Antique business
Thomas Woodham-Smith on an old trade in a brave new world
Technology and the electronic age offer start-ups the promise of a tremendous boost and buzz with their swishing iPads and the eschewing of formal clothes. But if you counterpoint this with Mr and Mrs Chippendale in their antique shop in Stow-on-the-Wold, you have a doorway into a painful aspect of modern business.
I am currently organising the Open Art Fair, a new decorative and fine art fair in Chelsea, and have discovered that some dealers don’t even use email. My dear friend Ted, who is an exhibitor, writes a regular newsletter to all his clients and he takes great pride in describing his buying journey for each object that he offers for sale. These letters are taken to the post office and mailed. I love receiving them and revel in his wit and charm.
But now I want him to email me images to put on the website. I want descriptions with measurements and even a price. He does not like it at all. It is as if I am in some way stealing his soul. I have the sense he would lose some of his own history and individuality if he were to embrace the electronic age.
Change for some represents an opportunity, while for others it is a catastrophe: the erosion of all that was good in the past. It is tricky when both positions are a bit right. When I bought the fair from the venerable BADA, one of the UK antique trade associations, I decided to change the layout and colours of the fair. I spoke to one dealer, who had exhibited every year at the Bada Fair since its inception in the 1980s. My new layout meant his stand was going to be in a different location.
He is a modest, academic, unassuming man with great enthusiasm and knowledge, but soon he started screaming at me at the top of his voice from just inches away. When I nervously asked him if he knew he was shouting, he was startled into quietening down. Moving him was like suggesting moving the Houses of Parliament.
There are some innovative “tech” things that your average antique dealer does like, however, and one of them is the advent of smartphones. In the media and anecdotally it is widely represented that with a smartphone you can take magazine-quality photographs. Hundreds of dealers around the country, not just Open Art Fair exhibitors, are convinced they can save a fortune on photography by taking their pictures themselves.
For some this is true: for many, sadly, it is not. A photograph taken on the pavement with a phone in a rush, in the rain and with little regard for reflections, shadows, focus or even being straight on, is not likely to be a thing of beauty. However, every day we get these treasures emailed in with great fanfare, and we are roundly and robustly chastised for not appreciating them. Another new love is Instagram. Dealers used to believe that if you had a website, buyers from across the globe would email in and sales would ensue of great magnitude and volume beyond imagining. Years and concomitant experience taught us that the dream is not a reality.

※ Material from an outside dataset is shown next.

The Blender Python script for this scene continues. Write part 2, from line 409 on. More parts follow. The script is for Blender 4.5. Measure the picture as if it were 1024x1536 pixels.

The dealers embrace Instagram because it isn’t the war-zone of Twitter, or the frumpy pages of Facebook
Nowadays dealers are in love with Instagram and believe this will be the portal to a goldmine of sales. The dealers embrace Instagram because it is friendly and gentle: it isn’t the fierce war-zone of Twitter, or the frumpy pages of Facebook. Instagram is actually fun, and even if sales don’t ensue there is a quickly-built community, your friends and colleagues happily praising your work on their devices in a way they wouldn’t face to face. It is a well-worn joke that people say, “I loved that so much I liked it”.
Banking, surprisingly, is another eld of conflict between past and present. Nearly everyone I am dealing with is a defrocked cheque-writer. Back in the day, everything ran on cheques. If you wrote one, the recipient might take a few days to bank it, and you then had three or four days for it to clear. Writing a cheque gave a week’s grace to try to make a sale before the funds were actually released.
I remember one dealer told me he began his business with a wheelbarrow to move furniture and a chequebook. By the end of the first book of 30 cheques he was up and running.
In Portobello Road cheques would change hands many times, being “made over” again and again until they looked pretty dog-eared and were awash with names and scribbles. There was also the mobile bank. He was a burly guy who had two even burlier chaps with him: he would cash a cheque for you, slicing off an eye-watering commission, but his service kept many a business a float.
These days electronic banking has wiped out the chequebook and is on its way to doing the same thing to cash. The old lie “the cheque is in the post” simply doesn’t work any more. Payment can be made in a blink and that certainly worries the old guard. At the fair we still receive plenty of cheques, which we wearily take to the bank. So there is still grace for some.